Rejecting Federal Funds
Zais, a Republican, was elected in 2010 as the conservative tea party movement rose to national prominence. He made headlines in 2011 when he decided not to go after a special round of Race to the Top funding, a competitive-grant program that rewarded states for embracing the Obama administration’s K-12 priorities, including the common core. The Education Department was “offering pieces of silver in exchange for strings attached to Washington,” Zais said in a statement at the time.
And in 2011, Zais opted not to pursue $140 million in federal funding to save the equivalent of 2,600 teachers’ jobs in the wake of the national recession. Zais argued that the state wasn’t eligible for the funding because it couldn’t meet maintenance of effort requirements that applied to overall education spending.
But Beth Phibbs, the executive director of the South Carolina Association of School Administrators, said the state’s congressional delegation was ready and willing to craft special legislation that would have allowed the state to get the money.
Unlike Race to the Top, the funding for teacher jobs was “no-strings-attached money,” she said. Refusal to take the money “really caused a lot of hard feelings,” she said.
Scott English, who served as Zais’ chief operating officer but is no longer with the department, stands by the decision. The state, he said, was already on the hook for a significant federal penalty for failing to meet special education spending requirements. South Carolina needed to pick its battles with Washington.
“The juice just wasn’t worth the squeeze,” English said.
Zais also opposed the common-core standards, which were embraced by President Barack Obama and his Education Department. South Carolina ultimately ditched the common core and rewrote its standards. He also decided to pull out of the Smarter Balanced Assessment Consortium, one of two groups using federal funding to create tests aligned to the common core.
State Agency Cuts
Critics say the cuts Zais made to the 950-person state education department staff hurt communication between district superintendents and the state.
“The department of education just became an institution that just passed along regulations and sent out memos, but there was no support,” said Debbie Elmore, the director of government relations and communications for the South Carolina School Boards Association.

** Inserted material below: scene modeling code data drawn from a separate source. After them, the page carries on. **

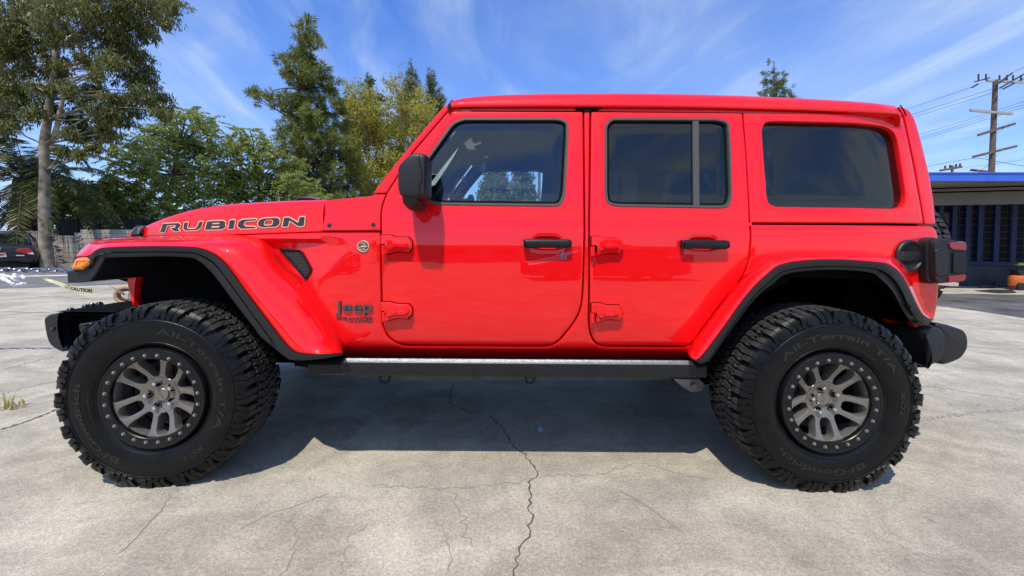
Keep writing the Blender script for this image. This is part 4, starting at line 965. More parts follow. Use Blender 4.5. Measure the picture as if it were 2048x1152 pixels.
# ------------------------------------------------------------------ ground
def ground_mat():
    m = bpy.data.materials.new('concrete'); m.use_nodes = True; n = m.node_tree.nodes; l = m.node_tree.links; b = n['Principled BSDF']
    t = n.new('ShaderNodeTexCoord')
    def noise(sc, det=6, ro=.6, dist=0, vec=None, stretch=None, rot=0):
        x = n.new('ShaderNodeTexNoise'); x.inputs['Scale'].default_value = sc; x.inputs['Detail'].default_value = det; x.inputs['Roughness'].default_value = ro; x.inputs['Distortion'].default_value = dist
        if stretch:
            mp = n.new('ShaderNodeMapping'); mp.inputs['Scale'].default_value = stretch; mp.inputs['Rotation'].default_value = (0, 0, rot); l.new(t.outputs['Object'], mp.inputs[0]); l.new(mp.outputs[0], x.inputs['Vector'])
        else: l.new(t.outputs['Object'], x.inputs['Vector'])
        return x.outputs[0]
    def ramp(v, a, b_, c, d, sm=True):
        r = n.new('ShaderNodeMapRange'); r.interpolation_type = 'SMOOTHSTEP' if sm else 'LINEAR'; l.new(v, r.inputs[0])
        for i, q in enumerate((a, b_, c, d)): r.inputs[i+1].default_value = q
        return r.outputs[0]
    def mul(a, b_):
        r = n.new('ShaderNodeMath'); r.operation = 'MULTIPLY'; l.new(a, r.inputs[0]); l.new(b_, r.inputs[1]); return r.outputs[0]
    big = ramp(noise(.75, 5, .6, 1.8), .36, .66, .80, 1.12)
    mid = ramp(noise(4.5, 8, .7, 1.6), .32, .70, .86, 1.10)
    strk = ramp(noise(1.6, 5, .55, 1.6, stretch=(.6, 1.8, 1), rot=.3), .38, .70, 1.05, .88)
    fine = ramp(noise(70, 7, .78), .34, .66, .76, 1.20)
    spk = ramp(noise(210, 3, .7), .32, .68, .74, 1.22)
    spots = ramp(noise(11, 5, .6, .5), .66, .74, 1, .66)
    # worn flow lines: distorted bands
    wv = n.new('ShaderNodeTexWave'); wv.inputs['Scale'].default_value = .9; wv.inputs['Distortion'].default_value = 14; wv.inputs['Detail'].default_value = 5; wv.inputs['Detail Scale'].default_value = .8; l.new(t.outputs['Object'], wv.inputs['Vector'])
    lines = ramp(wv.outputs[0], .0, .05, .95, 1)
    v = mul(mul(mul(big, mid), mul(fine, spk)), mul(mul(spots, strk), lines))
    hue = n.new('ShaderNodeMix'); hue.data_type = 'RGBA'; l.new(noise(1.3, 5, .6, .6), hue.inputs[0]); hue.inputs[6].default_value = (.455, .412, .325, 1); hue.inputs[7].default_value = (.43, .398, .328, 1)
    s = n.new('ShaderNodeVectorMath'); s.operation = 'SCALE'; l.new(hue.outputs[2], s.inputs[0]); l.new(v, s.inputs['Scale'])
    l.new(s.outputs[0], b.inputs['Base Color']); b.inputs['Roughness'].default_value = .85; b.inputs['Specular IOR Level'].default_value = .25
    bm_ = n.new('ShaderNodeBump'); bm_.inputs['Strength'].default_value = .45; bm_.inputs['Distance'].default_value = .012
    ad = n.new('ShaderNodeMath'); ad.operation = 'ADD'; l.new(noise(60, 6, .7), ad.inputs[0]); l.new(noise(7, 5, .6), ad.inputs[1]); l.new(ad.outputs[0], bm_.inputs['Height']); l.new(bm_.outputs[0], b.inputs['Normal'])
    return m
CONC = ground_mat()
ASPH = mat('asphalt', (.155, .152, .15), .85, noise=.35, nscale=2.2, bump=.3, bscale=60)
OILY = mat('stained_asphalt', (.085, .08, .076), .75, noise=.55, nscale=1.4, rvar=.2, bump=.3, bscale=40)
CRACK = mat('crack_dark', (.085, .075, .065), .95)
CRACKL = mat('crack_faint', (.25, .225, .195), .95)
def sheet(name, pts, z, m, kind='structure'):
    mb = MB(); mb.add([(p[0], p[1], z) for p in pts], [tuple(range(len(pts)))]); o = mb.build(name, m, smooth=False)
    if kind: o['kind'] = kind
    return o
mb = MB(); E = [-900, -60, -12, 12, 60, 900]
mb.add([(x, y, 0) for y in E for x in E], [(j*6+i, j*6+i+1, j*6+i+7, j*6+i+6) for j in range(5) for i in range(5)])
ground = mb.build('concrete_ground', CONC, smooth=False); ground['kind'] = 'structure'
def wob(pts, a, step):
    d = dens([(p.x, p.y) for p in pts], step); return [Vector((p.x+random.uniform(-a, a), p.y+random.uniform(-a, a), 0)) for p in d]
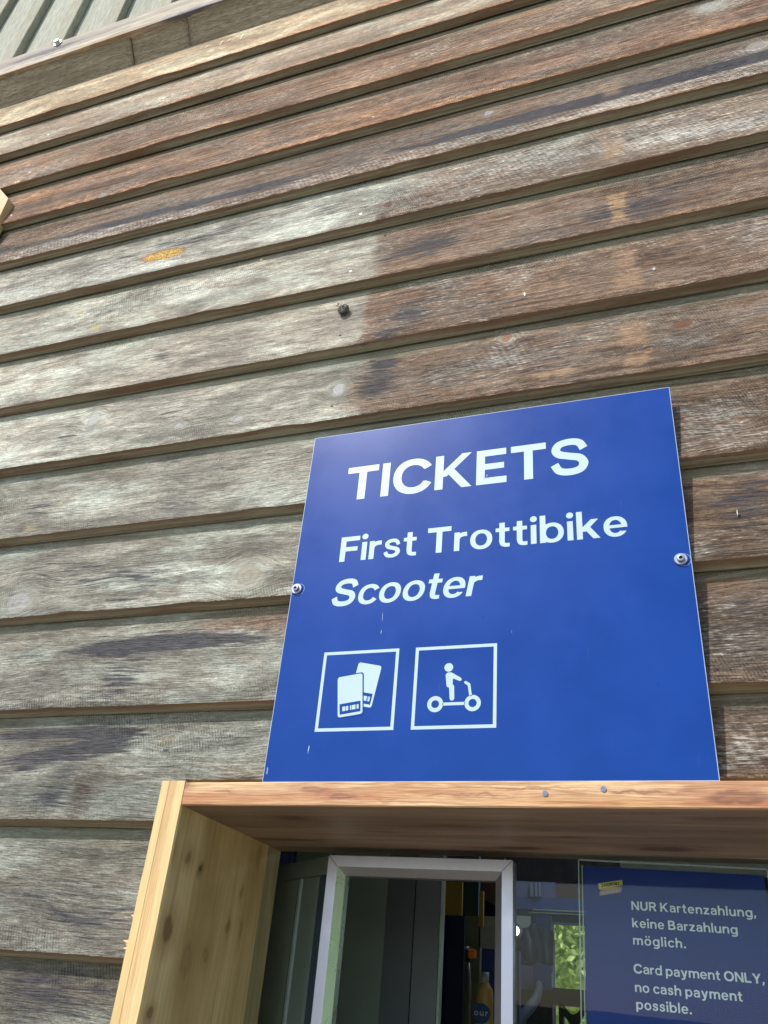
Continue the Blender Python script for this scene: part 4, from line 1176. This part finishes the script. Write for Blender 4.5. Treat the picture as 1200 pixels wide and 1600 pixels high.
# screws with dished washers
WASH = plain('washer_steel', (.30, .33, .40), .42, .8, .04, 50)
DARK = plain('socket_dark', (.02, .025, .03), .6)
for cx, cz_ in ((-.5741, 2.0905), (.0180, 2.0868)):
    printed('washer_mark', [circ(cx + .0035, cz_ - .0005, .0101, 30), circ(cx + .0035, cz_ - .0005, .0094, 30)], 1, plain('worn_ring', (.20, .30, .62), .5), SIGN)
    mb = MB()
    mb.cyl((cx, YS - .0030, cz_), (0, 1, 0), .0086, .0012, 32, r2=.0094); mb.cyl((cx, YS - .0018, cz_), (0, 1, 0), .0094, .0014, 32)
    wsh = mb.build('washer', WASH, SIGN)
    mb = MB()
    n = 24
    prof_ = [(.0000, -.0072), (.0030, -.0072), (.0046, -.0069), (.0052, -.0060), (.0052, -.0032)]
    rings_ = []
    for rr_, yy in [(.0026, -.0050), (.0026, -.0072)] + prof_[2:]:
        rings_.append([(cx + rr_ * math.cos(2 * math.pi * i / n), YS + yy, cz_ + rr_ * math.sin(2 * math.pi * i / n)) for i in range(n)])
    for a in range(len(rings_) - 1):
        for i in range(n):
            j = (i + 1) % n
            mb.face([rings_[a][i], rings_[a][j], rings_[a + 1][j], rings_[a + 1][i]], 0 if a else 1, a > 0)
    mb.face(rings_[0], 1)
    mb.build('screw', WASH, SIGN, (DARK,))

# ------------------------------------------------------------------ the payment notice behind the glass
YN = 1.2200
yn = (YN - 1) * S
kk = YN / 1.2065


def nt(x, z): return (x * kk, CZ + (z - CZ) * kk)


NOT = empty('payment_notice', (nt(-.1625, 1.52)[0], yn, nt(0, 1.42)[1]), 'blue printed notice NUR Kartenzahlung, Card payment ONLY, in a clear pocket behind the glass', 'notice')
NBLUE = sign_material('notice_blue', (.006, .036, .25), .35, .05)
NPRINT = plain('notice_print', (.86, .93, .98), .5, 0, .02, 8)
ca, sa = math.cos(math.radians(-1.3)), math.sin(math.radians(-1.3))
px0, pz0 = nt(-.1628, 1.7205)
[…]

English, though, said that when Zais came in, employees at the state’s department of education were subject to furloughs. Some had their time cut by dozens of days per year. Zais cut back on some department heads, but left in place the people who were closest to schools and districts, English said.
“We overhauled the organizational structure to make it much more efficient,” said English.
And Zais took steps to ease the regulatory burden on schools, with input from district leaders, English added. For instance, he waived regulations that prohibited elementary school reading coaches from working in high schools with students who were in advanced grades but still reading on an elementary level. He also helped high schools create “majors” to help students better match their coursework to their future career, English said.
School Choice Proponent
Zais championed a 2012 law that allowed higher education institutions to authorize charter schools, permitted single-gender charters, and allowed charter students to join extracurricular activities at their local school. And he pushed to allow districts to designate one school each as an “innovation school” given some governing flexibility. He was also a supporter of virtual schools, a model that DeVos has praised, too. Zais led an expansion of a statewide virtual program run by the South Carolina Department of Education.
Neil Mellen, an architect of a tax-credit scholarship program in South Carolina for students in special education, said Zais was more interested in helping students find the educational environment best suited to their individual needs than school choice for its own sake. That’s something DeVos has also said about her own policies.
“He spent an enormous amount of time at individual schools,” Mellen said. “He met with business leaders and community members and was able to use the bully pulpit of the statewide superintendent’s office to really start to talk about things like what’s the best use of resources.”
But others said Zais lavished attention on school choice, while paying little notice to public schools in the state.
“He was very, very difficult to work with,” said Kathy Maness, the executive director of the Palmetto State Teachers Association. “Teacher morale in South Carolina was very low when he was superintendent.”
And Elmore, the South Carolina school boards advocate, found him to be ideological, rather than pragmatic. “He seemed to bring more politics to the office than we’ve had in the past,” she said.
English dismissed those claims, noting that Zais’ own children attended public schools in the state. He said advocates accused him ofbeing against public schools because they didn’t like being “second guessed.”
Zais only served for one term and endorsed his deputy, Meka Childs, to succeed him as state superintendent. Childs garnered only 6.7 percent of the vote in the multicandidate GOP primary, not even making it into a runoff. Ultimately, Molly Spearman, formerly the head of the South Carolina Administrators Association, won the post.
So what will Zais be like at the Education Department, should he win Senate confirmation?
“He did not like [professional] associations. He hired some people that did not have a background in education. He took pride in talking about how many jobs he was cutting at the state department,” said Maness.
But Weaver, of the Palmetto Promise Institute, is excited to see him in the role. “Dr. Zais’ core philosophy of getting decisionmaking out of [Washington, D.C.] and empowering every parent with high-quality options make him a perfect fit for this administration’s priorities,” she said.